The things to consider when deciding on a legal business structure are:

– Your personal circumstances, such as whether you’re married, have children or own property

– How much each corporate structure costs to form

– Ongoing financial obligations; some corporate structures require you to re-file or pay a fee yearly, while others do not

– The tax advantages of your type of corporation when weighed against all other factors

– Your legal and personal liabilities should you incur problems with your business. For example, if you are unincorporated and someone sues your company, your personal assets could be on the line.

  1. Not creating s custom service agreement

If your business provides a specific type of service, a standard service contract may not protect you in some situations. You should create a custom sales or service contract laying out the obligations of each party. Include things like type of services offered, payment method, return or refund policy and any legal disclaimers.
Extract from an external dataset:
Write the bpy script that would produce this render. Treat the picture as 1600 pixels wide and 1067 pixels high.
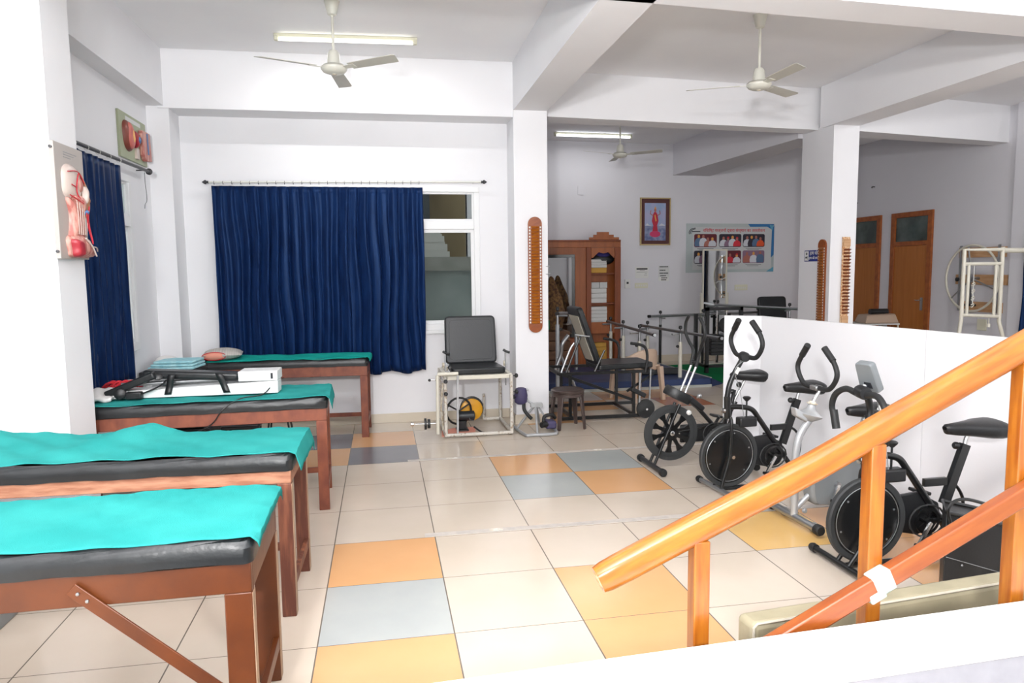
import bpy, math, random
from mathutils import Vector, Matrix
R = math.radians
for o in list(bpy.data.objects): bpy.data.objects.remove(o)
sc = bpy.context.scene
COL = sc.collection

# ------------------------------------------------------------------ camera
cam_d = bpy.data.cameras.new('camera'); cam = bpy.data.objects.new('camera', cam_d); COL.objects.link(cam)
yaw, pitch, roll = .178, .0995, -.0115
cy, sy, cp, sp = math.cos(yaw), math.sin(yaw), math.cos(pitch), math.sin(pitch)
fw = Vector((sy*cp, cy*cp, -sp)); rt = Vector((cy, -sy, 0)); up = rt.cross(fw)
c_, s_ = math.cos(roll), math.sin(roll)
rt, up = c_*rt + s_*up, -s_*rt + c_*up
m = Matrix((rt, up, -fw)).transposed().to_4x4(); m.translation = Vector((.320, -3.697, 1.626))
cam.matrix_world = m
cam_d.sensor_width = 36; cam_d.lens = 1126/1600*36; cam_d.clip_start = .05
sc.camera = cam

# ------------------------------------------------------------------ light
w = bpy.data.worlds.new('world'); sc.world = w; w.use_nodes = True
w.node_tree.nodes['Background'].inputs[0].default_value = (.97, .98, 1, 1)
w.node_tree.nodes['Background'].inputs[1].default_value = 1.65
def lamp(name, loc, power, radius, color=(1, 1, 1)):
    d = bpy.data.lights.new(name, 'POINT'); d.energy = power; d.shadow_soft_size = radius; d.color = color
    o = bpy.data.objects.new(name, d); o.location = loc; COL.objects.link(o); return o
lamp('camera_flash', (-.40, -5.3, 2.35), 760, .13, (1, .99, .985))
fd = bpy.data.lights.new('bounce_flash', 'AREA'); fd.shape = 'DISK'; fd.size = .35; fd.energy = 400; fd.spread = R(150)
fo = bpy.data.objects.new('bounce_flash', fd); fo.location = (-.1, -3.95, 2.05); COL.objects.link(fo)
fo.rotation_euler = Vector((.15, .25, 1)).to_track_quat('-Z', 'Y').to_euler()
sc.view_settings.view_transform = 'Standard'; sc.view_settings.look = 'None'
sc.view_settings.gamma = 1; sc.view_settings.use_curve_mapping = False
sc.view_settings.exposure = 0.17

# ------------------------------------------------------------------ materials
def lin(h):
    h = h.lstrip('#'); v = [int(h[i:i+2], 16)/255 for i in (0, 2, 4)]
    return tuple(x/12.92 if x <= .04045 else ((x+.055)/1.055)**2.4 for x in v) + (1,)
def mat(name, color, rough=.5, metal=0, col2=None, scale=8, stretch=(1, 1, 1), bump=0, bscale=None, coat=0, spec=None,
        sheen=0, thr=None, emit=0, detail=5, rot=None, stint=None):
    m = bpy.data.materials.new(name); m.use_nodes = True; nt = m.node_tree; b = nt.nodes['Principled BSDF']
    b.inputs['Base Color'].default_value = lin(color); b.inputs['Roughness'].default_value = rough
    b.inputs['Metallic'].default_value = metal; b.inputs['Coat Weight'].default_value = coat
    if spec is not None: b.inputs['Specular IOR Level'].default_value = spec
    if sheen: b.inputs['Sheen Weight'].default_value = sheen
    if emit: b.inputs['Emission Color'].default_value = lin(color); b.inputs['Emission Strength'].default_value = emit
    tc = nt.nodes.new('ShaderNodeTexCoord'); mp = nt.nodes.new('ShaderNodeMapping'); mp.inputs['Scale'].default_value = stretch
    if rot:
        m0 = nt.nodes.new('ShaderNodeMapping'); m0.inputs['Rotation'].default_value = rot
        nt.links.new(tc.outputs['Object'], m0.inputs[0]); nt.links.new(m0.outputs[0], mp.inputs[0])
    else: nt.links.new(tc.outputs['Object'], mp.inputs[0])
    if stint: b.inputs['Specular Tint'].default_value = lin(stint)
    n = nt.nodes.new('ShaderNodeTexNoise'); n.inputs['Scale'].default_value = scale; n.inputs['Detail'].default_value = detail
    nt.links.new(mp.outputs[0], n.inputs['Vector'])
    if col2:
        r = nt.nodes.new('ShaderNodeValToRGB'); r.color_ramp.elements[0].color = lin(color); r.color_ramp.elements[1].color = lin(col2)
        lo, hi = thr or (.38, .62); r.color_ramp.elements[0].position = lo; r.color_ramp.elements[1].position = hi
        nt.links.new(n.outputs['Fac'], r.inputs[0]); nt.links.new(r.outputs[0], b.inputs['Base Color'])
    if bump:
        n2 = nt.nodes.new('ShaderNodeTexNoise'); n2.inputs['Scale'].default_value = bscale or scale*3; n2.inputs['Detail'].default_value = 4
        nt.links.new(mp.outputs[0], n2.inputs['Vector'])
        bp = nt.nodes.new('ShaderNodeBump'); bp.inputs['Strength'].default_value = bump; bp.inputs['Distance'].default_value = .01
        nt.links.new(n2.outputs['Fac'], bp.inputs['Height']); nt.links.new(bp.outputs[0], b.inputs['Normal'])
    return m
def tilemat(name, c1, c2, rough=.16, grout='#6d655c'):
    m = mat(name, c1, rough, col2=c2, scale=2.2, thr=(.3, .7), spec=.42)
    nt = m.node_tree; b = nt.nodes['Principled BSDF']; L = nt.links
    src = b.inputs['Base Color'].links[0].from_socket
    g = nt.nodes.new('ShaderNodeNewGeometry'); s = nt.nodes.new('ShaderNodeSeparateXYZ'); L.new(g.outputs['Position'], s.inputs[0])
    masks = []
    for ax in (0, 1):
        a = nt.nodes.new('ShaderNodeMath'); a.operation = 'MULTIPLY_ADD'; a.inputs[1].default_value = 1/.6; a.inputs[2].default_value = 100.5
        L.new(s.outputs[ax], a.inputs[0])
        f = nt.nodes.new('ShaderNodeMath'); f.operation = 'FRACT'; L.new(a.outputs[0], f.inputs[0])
        d = nt.nodes.new('ShaderNodeMath'); d.operation = 'SUBTRACT'; d.inputs[1].default_value = .5; L.new(f.outputs[0], d.inputs[0])
        e = nt.nodes.new('ShaderNodeMath'); e.operation = 'ABSOLUTE'; L.new(d.outputs[0], e.inputs[0])
        k = nt.nodes.new('ShaderNodeMath'); k.operation = 'LESS_THAN'; k.inputs[1].default_value = .0052 if ax == 0 else .0036
        L.new(e.outputs[0], k.inputs[0]); masks.append(k)
    mx = nt.nodes.new('ShaderNodeMath'); mx.operation = 'MAXIMUM'; L.new(masks[0].outputs[0], mx.inputs[0]); L.new(masks[1].outputs[0], mx.inputs[1])
    mix = nt.nodes.new('ShaderNodeMix'); mix.data_type = 'RGBA'; L.new(mx.outputs[0], mix.inputs[0]); L.new(src, mix.inputs[6]); mix.inputs[7].default_value = lin(grout)
    L.new(mix.outputs[2], b.inputs['Base Color'])
    return m
M = {}
M['wall'] = mat('white_paint', '#e3e3e6', .75, col2='#e6e6e9', scale=1.2, bump=.04, bscale=30, spec=.2)
M['farwall'] = mat('pale_lilac_paint', '#d7d6db', .75, col2='#dad9de', scale=1, bump=.04, bscale=30, spec=.2)
M['ceil'] = mat('ceiling_paint', '#ebebee', .85, col2='#eeeef0', scale=1.5, spec=.1)
M['panel'] = mat('partition_laminate', '#e4e4e8', .45, col2='#e7e7ea', scale=1)
M['parapet'] = mat('grey_parapet_paint', '#8e8f97', .7, col2='#84858d', scale=14, thr=(.35, .7))
M['slab'] = mat('white_slab', '#efeff0', .5)
M['beige'] = tilemat('beige_tile', '#c3b6a6', '#cabdae')
M['orange'] = tilemat('orange_tile', '#cb9b6c', '#d2a274')
M['grey'] = tilemat('grey_tile', '#a2a6a4', '#acafac')
M['dark'] = tilemat('charcoal_tile', '#65656a', '#6f6f73')
M['red'] = tilemat('terracotta_tile', '#a8674a', '#b07253')
M['gold'] = tilemat('ochre_tile', '#cfa765', '#d6b074')
M['skirt'] = mat('skirting_tile', '#cdc3b2', .3, col2='#c6bba9', scale=3)
M['strip'] = mat('grey_floor_tape', '#b3aca6', .5, col2='#c0b8b0', scale=20)
M['filler'] = mat('white_filler', '#e6e2da', .8, col2='#c9bfb0', scale=30)
M['frame_white'] = mat('white_window_frame', '#e2e3e4', .35)
def glassmat(name, rough=.02, tint='#dfe8e6', trans=1.0):
    m = mat(name, tint, rough); b = m.node_tree.nodes['Principled BSDF']; b.inputs['Transmission Weight'].default_value = trans; b.inputs['IOR'].default_value = 1.1
    return m
M['glass'] = glassmat('window_glass')
M['curtain'] = mat('navy_satin', '#0a1b3e', .38, col2='#10264e', scale=5, stretch=(6, 6, .7), bump=.2, bscale=7, spec=.5, stint='#6684b4')
M['teal'] = mat('teal_cotton', '#2a8784', .9, col2='#33928e', scale=4, bump=.25, bscale=260, spec=.04)
M['tealfar'] = mat('sea_green_cotton', '#0e9a8f', .85, col2='#18a89b', scale=5, bump=.25, bscale=200, spec=.15)
M['rexine'] = mat('black_leatherette', '#17191b', .36, bump=.12, bscale=45, spec=.45, col2='#1f2224', scale=6)
M['rexgrey'] = mat('charcoal_leatherette', '#26282b', .4, bump=.1, bscale=90)
M['woodA'] = mat('red_brown_painted_wood', '#5c2c0c', .42, col2='#4e240a', scale=5, stretch=(1, 1, 1), bump=.08, bscale=25)
M['woodB'] = mat('worn_pale_wood', '#8c5a43', .6, col2='#a97a60', scale=14, stretch=(.5, 3, 3), bump=.2, bscale=30)
M['woodC'] = mat('scuffed_brown_wood', '#6a3526', .5, col2='#80462f', scale=12, stretch=(1, 1, .6), bump=.12, bscale=40)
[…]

  1. Not formalizing business relationships

Some types of businesses function better by hiring independent contractors and some hire traditional employees. You are responsible for certain things like providing insurance, worker’s compensation coverage and paying taxes for employees, but not for independent contractors. If you use contractors, you should have a clear agreement stating the rights and responsibilities of each party.

Statistics say that 90 percent of businesses will close within the first year due to lack of preparation and a solid business plan. There are two professionals you should always consult when starting out in business: an accountant and an experienced business lawyer. The more you know before you open for business, the better your chances of making it through that first difficult year.